[EXERCISE DETAILS] Print again only this span: the line with "were 1024x1536 pixels.", the line with "1000, 'leaf_yellow')], leafsize=0.16)", and all lines between them, exactly as given.

[3D scene scripts]
####################
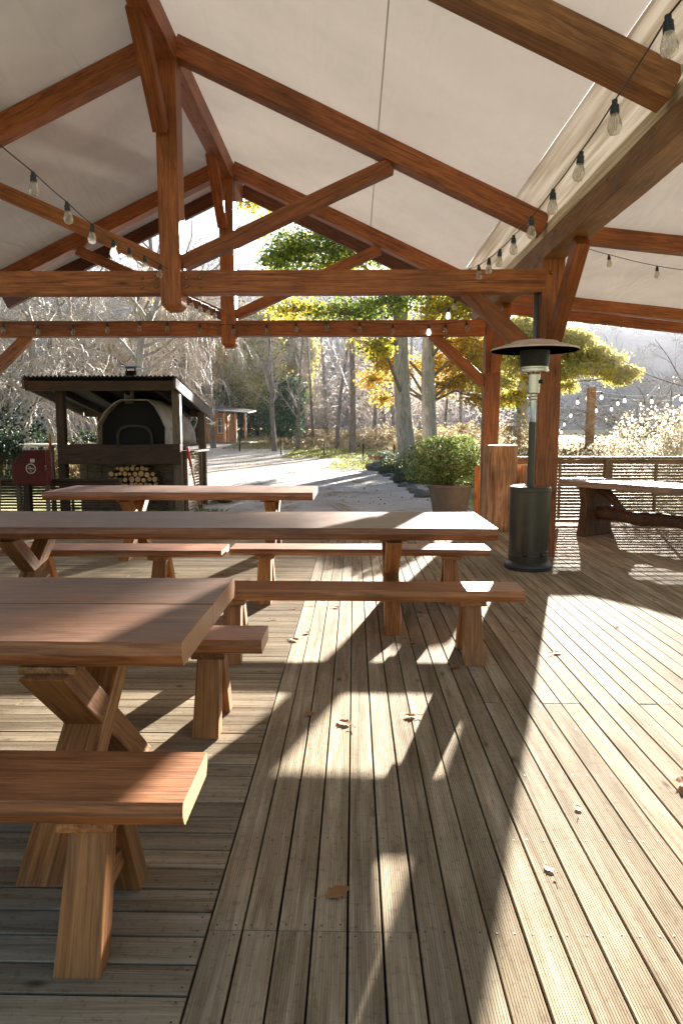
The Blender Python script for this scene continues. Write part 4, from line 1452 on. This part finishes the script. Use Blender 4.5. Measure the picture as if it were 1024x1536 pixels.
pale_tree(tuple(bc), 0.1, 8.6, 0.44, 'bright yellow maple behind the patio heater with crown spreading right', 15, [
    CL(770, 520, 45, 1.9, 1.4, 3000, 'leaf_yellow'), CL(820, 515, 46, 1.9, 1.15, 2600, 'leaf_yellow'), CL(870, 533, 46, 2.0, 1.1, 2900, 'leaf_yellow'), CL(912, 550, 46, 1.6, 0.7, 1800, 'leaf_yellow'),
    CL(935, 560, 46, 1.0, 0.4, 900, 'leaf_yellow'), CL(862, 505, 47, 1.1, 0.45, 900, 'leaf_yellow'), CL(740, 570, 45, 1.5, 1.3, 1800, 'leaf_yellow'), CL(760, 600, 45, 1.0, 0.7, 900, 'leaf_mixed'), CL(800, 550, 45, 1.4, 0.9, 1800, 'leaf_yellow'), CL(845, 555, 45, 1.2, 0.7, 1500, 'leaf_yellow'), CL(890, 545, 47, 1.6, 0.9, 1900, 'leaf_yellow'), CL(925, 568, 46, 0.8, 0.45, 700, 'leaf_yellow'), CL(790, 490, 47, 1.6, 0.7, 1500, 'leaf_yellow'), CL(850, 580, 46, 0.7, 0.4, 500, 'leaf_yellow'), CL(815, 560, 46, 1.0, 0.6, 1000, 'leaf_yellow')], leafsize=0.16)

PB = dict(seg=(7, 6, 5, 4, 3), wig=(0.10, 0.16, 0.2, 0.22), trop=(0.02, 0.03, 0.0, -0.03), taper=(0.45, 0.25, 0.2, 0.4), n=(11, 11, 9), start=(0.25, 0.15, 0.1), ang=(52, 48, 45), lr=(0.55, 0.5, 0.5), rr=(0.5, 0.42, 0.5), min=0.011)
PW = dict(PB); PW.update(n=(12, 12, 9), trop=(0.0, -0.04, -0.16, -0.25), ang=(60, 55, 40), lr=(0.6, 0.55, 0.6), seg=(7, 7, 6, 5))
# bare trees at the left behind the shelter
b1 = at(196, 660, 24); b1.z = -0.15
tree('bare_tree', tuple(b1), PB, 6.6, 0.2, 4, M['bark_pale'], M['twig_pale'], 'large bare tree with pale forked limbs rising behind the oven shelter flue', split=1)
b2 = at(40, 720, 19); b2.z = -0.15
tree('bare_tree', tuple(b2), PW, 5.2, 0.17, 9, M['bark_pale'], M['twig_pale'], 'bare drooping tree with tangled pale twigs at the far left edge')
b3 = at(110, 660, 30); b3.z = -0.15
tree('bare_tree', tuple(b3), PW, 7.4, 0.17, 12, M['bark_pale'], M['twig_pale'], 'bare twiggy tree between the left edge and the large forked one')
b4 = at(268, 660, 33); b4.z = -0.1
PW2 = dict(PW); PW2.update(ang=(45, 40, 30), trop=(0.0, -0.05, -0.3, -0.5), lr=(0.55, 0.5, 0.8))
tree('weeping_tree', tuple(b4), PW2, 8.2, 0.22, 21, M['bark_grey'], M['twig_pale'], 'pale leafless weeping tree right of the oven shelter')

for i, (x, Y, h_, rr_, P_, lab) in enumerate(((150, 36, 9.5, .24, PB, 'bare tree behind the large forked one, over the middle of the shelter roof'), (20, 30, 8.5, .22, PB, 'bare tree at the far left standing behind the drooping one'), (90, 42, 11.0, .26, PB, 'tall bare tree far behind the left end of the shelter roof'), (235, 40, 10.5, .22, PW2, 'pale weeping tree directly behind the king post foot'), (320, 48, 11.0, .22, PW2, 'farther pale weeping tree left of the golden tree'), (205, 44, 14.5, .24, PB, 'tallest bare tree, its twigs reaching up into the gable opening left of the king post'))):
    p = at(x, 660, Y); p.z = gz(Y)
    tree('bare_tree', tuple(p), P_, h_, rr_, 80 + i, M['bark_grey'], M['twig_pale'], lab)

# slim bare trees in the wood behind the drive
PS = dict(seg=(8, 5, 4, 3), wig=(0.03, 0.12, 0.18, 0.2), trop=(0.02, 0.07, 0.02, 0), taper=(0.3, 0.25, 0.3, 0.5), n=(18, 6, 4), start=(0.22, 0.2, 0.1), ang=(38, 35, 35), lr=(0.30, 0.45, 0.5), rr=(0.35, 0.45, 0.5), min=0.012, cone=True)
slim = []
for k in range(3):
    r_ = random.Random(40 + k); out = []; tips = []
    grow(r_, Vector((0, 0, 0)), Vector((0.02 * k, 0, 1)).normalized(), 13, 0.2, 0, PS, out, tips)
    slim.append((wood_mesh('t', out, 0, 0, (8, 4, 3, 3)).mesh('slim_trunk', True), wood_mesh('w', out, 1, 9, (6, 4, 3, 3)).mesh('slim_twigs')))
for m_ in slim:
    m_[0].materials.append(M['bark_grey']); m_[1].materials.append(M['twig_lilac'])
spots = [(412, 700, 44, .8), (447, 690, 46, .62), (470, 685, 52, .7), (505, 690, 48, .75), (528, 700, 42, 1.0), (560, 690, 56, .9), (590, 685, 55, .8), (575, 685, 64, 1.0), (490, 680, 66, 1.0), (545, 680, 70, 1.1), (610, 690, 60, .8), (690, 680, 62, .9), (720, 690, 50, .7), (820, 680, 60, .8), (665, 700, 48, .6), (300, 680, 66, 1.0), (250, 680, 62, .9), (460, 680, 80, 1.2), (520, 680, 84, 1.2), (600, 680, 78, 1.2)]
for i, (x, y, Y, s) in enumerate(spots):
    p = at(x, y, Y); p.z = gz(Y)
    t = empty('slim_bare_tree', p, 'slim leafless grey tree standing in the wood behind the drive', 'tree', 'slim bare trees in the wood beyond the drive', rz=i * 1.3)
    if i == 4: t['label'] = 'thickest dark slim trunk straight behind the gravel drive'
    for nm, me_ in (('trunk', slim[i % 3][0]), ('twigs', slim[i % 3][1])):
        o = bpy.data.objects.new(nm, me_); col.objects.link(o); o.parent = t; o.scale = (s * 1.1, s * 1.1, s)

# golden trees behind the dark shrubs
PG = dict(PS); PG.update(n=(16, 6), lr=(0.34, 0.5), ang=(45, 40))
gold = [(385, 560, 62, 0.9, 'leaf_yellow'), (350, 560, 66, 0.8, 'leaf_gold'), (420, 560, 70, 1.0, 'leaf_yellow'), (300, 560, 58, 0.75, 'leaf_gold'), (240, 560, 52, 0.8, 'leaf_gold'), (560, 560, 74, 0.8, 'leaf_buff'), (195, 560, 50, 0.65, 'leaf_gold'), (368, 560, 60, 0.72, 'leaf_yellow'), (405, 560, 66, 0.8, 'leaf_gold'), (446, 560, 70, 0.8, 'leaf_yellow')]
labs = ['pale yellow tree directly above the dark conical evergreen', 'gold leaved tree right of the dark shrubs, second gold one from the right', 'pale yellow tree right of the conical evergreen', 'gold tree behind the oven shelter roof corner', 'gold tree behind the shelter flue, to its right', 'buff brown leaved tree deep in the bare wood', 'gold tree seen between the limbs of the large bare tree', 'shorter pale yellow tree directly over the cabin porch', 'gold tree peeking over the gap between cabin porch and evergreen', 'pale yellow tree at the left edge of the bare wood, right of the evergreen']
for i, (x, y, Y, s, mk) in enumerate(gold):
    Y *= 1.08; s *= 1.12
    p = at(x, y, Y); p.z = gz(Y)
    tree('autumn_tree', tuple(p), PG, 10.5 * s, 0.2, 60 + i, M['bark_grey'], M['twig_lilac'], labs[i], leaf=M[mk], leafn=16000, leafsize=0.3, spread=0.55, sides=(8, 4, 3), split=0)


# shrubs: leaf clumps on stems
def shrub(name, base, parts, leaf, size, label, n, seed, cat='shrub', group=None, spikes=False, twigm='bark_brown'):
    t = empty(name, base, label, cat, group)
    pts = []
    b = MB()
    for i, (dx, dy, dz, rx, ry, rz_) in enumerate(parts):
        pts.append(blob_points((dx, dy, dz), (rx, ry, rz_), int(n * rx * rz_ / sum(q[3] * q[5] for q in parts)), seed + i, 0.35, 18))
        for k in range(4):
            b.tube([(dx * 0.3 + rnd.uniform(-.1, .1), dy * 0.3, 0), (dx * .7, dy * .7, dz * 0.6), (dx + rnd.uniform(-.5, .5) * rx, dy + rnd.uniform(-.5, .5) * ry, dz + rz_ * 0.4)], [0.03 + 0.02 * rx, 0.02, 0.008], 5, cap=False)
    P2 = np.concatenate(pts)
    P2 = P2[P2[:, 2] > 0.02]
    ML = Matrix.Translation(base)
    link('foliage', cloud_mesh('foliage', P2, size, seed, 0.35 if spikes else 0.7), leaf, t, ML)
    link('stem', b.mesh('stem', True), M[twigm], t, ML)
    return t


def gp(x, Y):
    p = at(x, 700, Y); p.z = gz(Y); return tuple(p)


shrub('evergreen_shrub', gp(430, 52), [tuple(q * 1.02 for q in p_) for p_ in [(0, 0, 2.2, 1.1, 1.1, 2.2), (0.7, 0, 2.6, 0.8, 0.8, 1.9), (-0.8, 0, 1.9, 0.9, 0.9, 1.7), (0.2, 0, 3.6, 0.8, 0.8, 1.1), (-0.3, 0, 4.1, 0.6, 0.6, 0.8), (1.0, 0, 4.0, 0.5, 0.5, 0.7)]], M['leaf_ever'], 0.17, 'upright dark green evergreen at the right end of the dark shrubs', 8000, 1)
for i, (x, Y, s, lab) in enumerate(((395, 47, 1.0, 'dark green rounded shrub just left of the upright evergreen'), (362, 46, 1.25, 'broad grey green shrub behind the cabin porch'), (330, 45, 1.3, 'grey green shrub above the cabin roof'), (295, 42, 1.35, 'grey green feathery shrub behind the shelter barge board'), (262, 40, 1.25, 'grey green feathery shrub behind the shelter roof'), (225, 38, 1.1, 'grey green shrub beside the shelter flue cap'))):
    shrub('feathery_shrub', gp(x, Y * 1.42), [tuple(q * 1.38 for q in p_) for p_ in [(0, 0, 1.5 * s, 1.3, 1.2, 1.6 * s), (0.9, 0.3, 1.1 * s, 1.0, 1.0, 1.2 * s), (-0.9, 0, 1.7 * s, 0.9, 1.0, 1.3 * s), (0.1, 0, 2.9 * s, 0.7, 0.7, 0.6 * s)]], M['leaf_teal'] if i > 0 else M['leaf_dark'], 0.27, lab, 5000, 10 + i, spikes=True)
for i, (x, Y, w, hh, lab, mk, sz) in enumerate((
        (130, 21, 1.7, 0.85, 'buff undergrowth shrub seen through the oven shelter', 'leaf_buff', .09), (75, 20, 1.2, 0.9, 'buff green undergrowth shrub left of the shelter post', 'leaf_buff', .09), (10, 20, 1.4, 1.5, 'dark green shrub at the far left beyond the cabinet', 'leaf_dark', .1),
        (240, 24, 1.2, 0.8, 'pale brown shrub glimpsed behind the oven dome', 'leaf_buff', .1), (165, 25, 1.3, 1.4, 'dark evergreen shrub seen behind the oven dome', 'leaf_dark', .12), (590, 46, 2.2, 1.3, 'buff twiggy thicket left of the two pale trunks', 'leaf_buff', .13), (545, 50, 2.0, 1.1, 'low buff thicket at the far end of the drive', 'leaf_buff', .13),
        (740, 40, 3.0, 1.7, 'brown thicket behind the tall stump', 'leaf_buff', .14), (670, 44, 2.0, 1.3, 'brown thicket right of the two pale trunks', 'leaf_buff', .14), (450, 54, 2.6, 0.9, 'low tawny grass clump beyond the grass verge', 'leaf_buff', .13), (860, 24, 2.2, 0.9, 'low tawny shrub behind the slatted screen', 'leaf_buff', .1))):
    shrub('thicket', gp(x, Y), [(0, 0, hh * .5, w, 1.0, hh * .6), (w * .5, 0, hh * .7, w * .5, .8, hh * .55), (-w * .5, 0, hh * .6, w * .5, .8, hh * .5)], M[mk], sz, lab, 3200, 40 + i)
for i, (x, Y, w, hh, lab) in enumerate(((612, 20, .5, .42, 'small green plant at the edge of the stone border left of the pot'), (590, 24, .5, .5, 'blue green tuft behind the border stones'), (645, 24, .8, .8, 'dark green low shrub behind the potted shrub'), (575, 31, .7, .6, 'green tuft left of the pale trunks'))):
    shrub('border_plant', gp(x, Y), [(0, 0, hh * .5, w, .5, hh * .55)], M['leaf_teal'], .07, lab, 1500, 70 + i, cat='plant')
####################
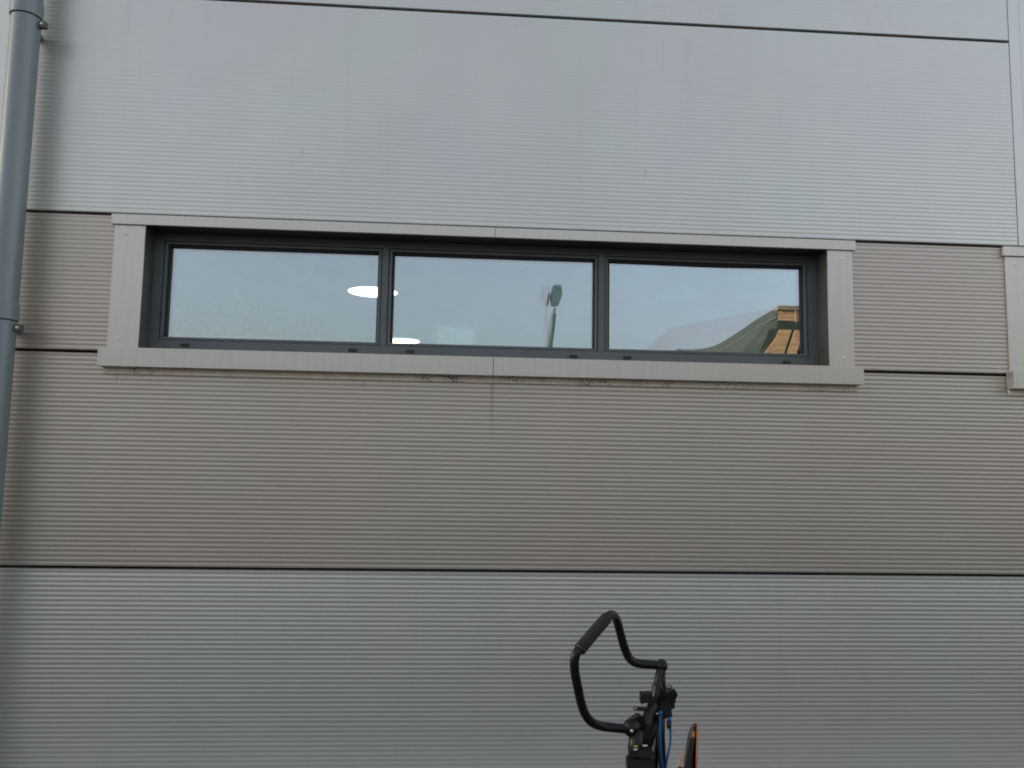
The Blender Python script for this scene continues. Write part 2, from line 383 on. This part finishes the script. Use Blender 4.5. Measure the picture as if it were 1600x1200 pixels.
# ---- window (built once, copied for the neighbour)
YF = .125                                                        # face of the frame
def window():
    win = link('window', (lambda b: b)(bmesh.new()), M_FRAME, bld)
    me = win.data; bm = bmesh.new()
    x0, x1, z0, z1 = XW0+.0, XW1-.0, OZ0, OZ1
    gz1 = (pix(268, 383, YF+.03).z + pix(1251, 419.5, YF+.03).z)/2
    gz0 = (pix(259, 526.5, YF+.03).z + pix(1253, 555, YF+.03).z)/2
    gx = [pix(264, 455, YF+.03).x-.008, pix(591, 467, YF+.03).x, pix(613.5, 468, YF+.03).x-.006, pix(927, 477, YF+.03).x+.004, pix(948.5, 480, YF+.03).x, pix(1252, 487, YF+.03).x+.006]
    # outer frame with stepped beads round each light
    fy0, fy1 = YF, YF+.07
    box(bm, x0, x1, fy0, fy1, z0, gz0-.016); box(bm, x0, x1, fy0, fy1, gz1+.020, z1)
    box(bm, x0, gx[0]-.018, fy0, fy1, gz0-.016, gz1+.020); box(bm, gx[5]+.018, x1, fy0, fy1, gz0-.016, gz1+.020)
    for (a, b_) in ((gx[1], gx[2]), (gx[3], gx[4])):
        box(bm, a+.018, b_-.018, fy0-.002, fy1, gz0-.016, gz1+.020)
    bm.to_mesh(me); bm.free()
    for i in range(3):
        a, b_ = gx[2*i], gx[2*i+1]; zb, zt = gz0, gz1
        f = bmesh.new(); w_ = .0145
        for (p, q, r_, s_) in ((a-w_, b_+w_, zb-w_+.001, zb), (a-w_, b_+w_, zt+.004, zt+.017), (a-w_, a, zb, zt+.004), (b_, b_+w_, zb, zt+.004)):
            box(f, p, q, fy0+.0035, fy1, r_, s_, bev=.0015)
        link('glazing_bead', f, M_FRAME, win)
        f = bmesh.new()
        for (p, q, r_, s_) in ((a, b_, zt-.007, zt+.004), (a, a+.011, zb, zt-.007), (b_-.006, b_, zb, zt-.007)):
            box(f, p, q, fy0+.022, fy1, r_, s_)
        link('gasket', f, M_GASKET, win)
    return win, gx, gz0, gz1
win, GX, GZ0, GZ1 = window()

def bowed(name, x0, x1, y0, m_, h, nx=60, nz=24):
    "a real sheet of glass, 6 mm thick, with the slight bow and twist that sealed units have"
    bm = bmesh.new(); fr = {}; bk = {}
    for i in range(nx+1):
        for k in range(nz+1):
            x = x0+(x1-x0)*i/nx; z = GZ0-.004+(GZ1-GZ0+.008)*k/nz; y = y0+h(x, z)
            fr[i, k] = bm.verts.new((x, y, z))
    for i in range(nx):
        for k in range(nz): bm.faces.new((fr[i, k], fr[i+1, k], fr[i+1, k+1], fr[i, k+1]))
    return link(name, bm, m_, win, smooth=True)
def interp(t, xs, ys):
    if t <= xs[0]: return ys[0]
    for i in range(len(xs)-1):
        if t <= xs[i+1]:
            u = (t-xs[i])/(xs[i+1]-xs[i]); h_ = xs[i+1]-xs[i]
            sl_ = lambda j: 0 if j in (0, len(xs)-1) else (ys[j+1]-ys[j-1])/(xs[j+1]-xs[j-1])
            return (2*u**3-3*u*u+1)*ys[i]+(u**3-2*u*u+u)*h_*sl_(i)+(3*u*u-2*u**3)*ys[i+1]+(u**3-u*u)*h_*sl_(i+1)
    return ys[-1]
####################
[EXERCISE OUTPUT]
The Blender Python script for this scene continues. Write part 4, from line 1452 on. This part finishes the script. Use Blender 4.5. Measure the picture as if it were 1024x1536 pixels.
pale_tree(tuple(bc), 0.1, 8.6, 0.44, 'bright yellow maple behind the patio heater with crown spreading right', 15, [
    CL(770, 520, 45, 1.9, 1.4, 3000, 'leaf_yellow'), CL(820, 515, 46, 1.9, 1.15, 2600, 'leaf_yellow'), CL(870, 533, 46, 2.0, 1.1, 2900, 'leaf_yellow'), CL(912, 550, 46, 1.6, 0.7, 1800, 'leaf_yellow'),
    CL(935, 560, 46, 1.0, 0.4, 900, 'leaf_yellow'), CL(862, 505, 47, 1.1, 0.45, 900, 'leaf_yellow'), CL(740, 570, 45, 1.5, 1.3, 1800, 'leaf_yellow'), CL(760, 600, 45, 1.0, 0.7, 900, 'leaf_mixed'), CL(800, 550, 45, 1.4, 0.9, 1800, 'leaf_yellow'), CL(845, 555, 45, 1.2, 0.7, 1500, 'leaf_yellow'), CL(890, 545, 47, 1.6, 0.9, 1900, 'leaf_yellow'), CL(925, 568, 46, 0.8, 0.45, 700, 'leaf_yellow'), CL(790, 490, 47, 1.6, 0.7, 1500, 'leaf_yellow'), CL(850, 580, 46, 0.7, 0.4, 500, 'leaf_yellow'), CL(815, 560, 46, 1.0, 0.6, 1000, 'leaf_yellow')], leafsize=0.16)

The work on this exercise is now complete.